Monday, June 09, 2014

London to Host Meeting on Boko Haram
Nigerian leaders to attend conference in London.
June 9, 2014 International

Aminu Basher Wali
Herald Reporter/ Agencies

Nigeria’s foreign minister Aminu Bashir Wali together with his counterparts from Chad, Benin, Cameroon and Niger will this week attend a meeting in the British capital, London to discuss issues surrounding the Islamist militant group Boko Haram. The June 12 meeting will be held on the sidelines of the World Summit on Ending Sexual Violence in Conflict. Officials from France, the United States, Canada and the European Union are also set to attend the meeting.

The UK Foreign Secretary William Hague is hosting this “London Ministerial on Security in Northern Nigeria”. As well as taking forward agreements made in Paris, the meeting will consider what more can be done to improve regional coordination, and on economic and social development to counter the threat of Boko Haram.

In a statement issued last week by the Foreign and Commonwealth Office, Hague said, “Since the appalling abductions of over 200 school girls in Chibok by Boko Haram, the international community has worked together closely to support Nigeria in the fight against terrorism. We have already reached agreements on intelligence sharing; coordinated border patrols; developing a regional counter terrorism strategy; and wider action, including supporting the victims of sexual violence and the empowerment of women and girls. This co-ordinated action has sent a powerful message of intent.

“The London Ministerial on Security in Northern Nigeria will build on these agreements and consider further options to combat terrorism in Northern Nigeria. This shows the determination of those in the region, with the support of the international community, to defeat Boko Haram. We continue to work through our close international co-ordination on the ground in Nigeria to help secure the release of the abducted school girls.”

The London meeting will be the second such meeting since the abduction of close to 300 school girls in Chibok in Borno State, northeast Nigeria on April 14.

The first meeting of heads of state and government from Nigeria, Cameroon, Chad, Niger and Benin was convened by French President Francois Holllande in Paris on May 17.

At the Paris Summit, the West African leaders agreed to work together and wage “total war” on Boko Haram saying the Nigerian Islamist group had become a regional Al-Qaeda that threatened all of them.

There is widespread criticism on the continent since it appears as though Western governments have hijacked the handling of the Boko Haram insurgency.

Rwandan President Paul Kagame last month challenged his counterparts to take responsibility and accept their failure in solving conflicts that have ravaged the continent for decades.

Contributing to a panel discussion on ending conflict in Africa at the African Development Bank’s annual meeting, President Kagame said African leaders should work together and solve their own problems without seeking help from European countries.
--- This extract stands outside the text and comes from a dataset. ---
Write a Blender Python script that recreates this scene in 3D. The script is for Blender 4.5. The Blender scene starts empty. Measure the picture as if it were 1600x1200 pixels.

“I think we must take responsibility and accept our failures in dealing with these matters,” said President Kagame.

“When I am watching television and I find that our leaders, who should have been working together all along to address these problems that only affect their countries, wait until they are invited to go to Europe to sit there and find solutions to their problems … it’s as if they are made to sit down and address their problems,” Kagame said.

“Why does anybody wait for that? In fact, the image it gives is that we are not there to address these problems … they are (African leaders) happy to sit in Paris with the President of France and just talk about their problems,” said Kagame.

“It doesn’t make sense that our leaders cannot get themselves together to address problems affecting our people,” added Kagame.

Kagame said African leaders do not need to be invited by outsiders to go and address their domestic problems.

“African leaders, we don’t need to be invited anywhere to go and address our problems, without first inviting ourselves to come together to tell each other the actual truth we must tell each other,” he said.

Meanwhile, it is almost eight weeks since the girls disappeared, and six weeks since the United States, Britain, France and China offered to assist the Nigerian authorities, but nothing has so far materialised.

Despite the international outcry for the release of the school girls, the imposition of sanctions by the United Nations Security Council, Boko Haram’s violent acts have drastically escalated with hundreds of innocent civilians and military personnel being killed on a daily basis after the Paris meeting.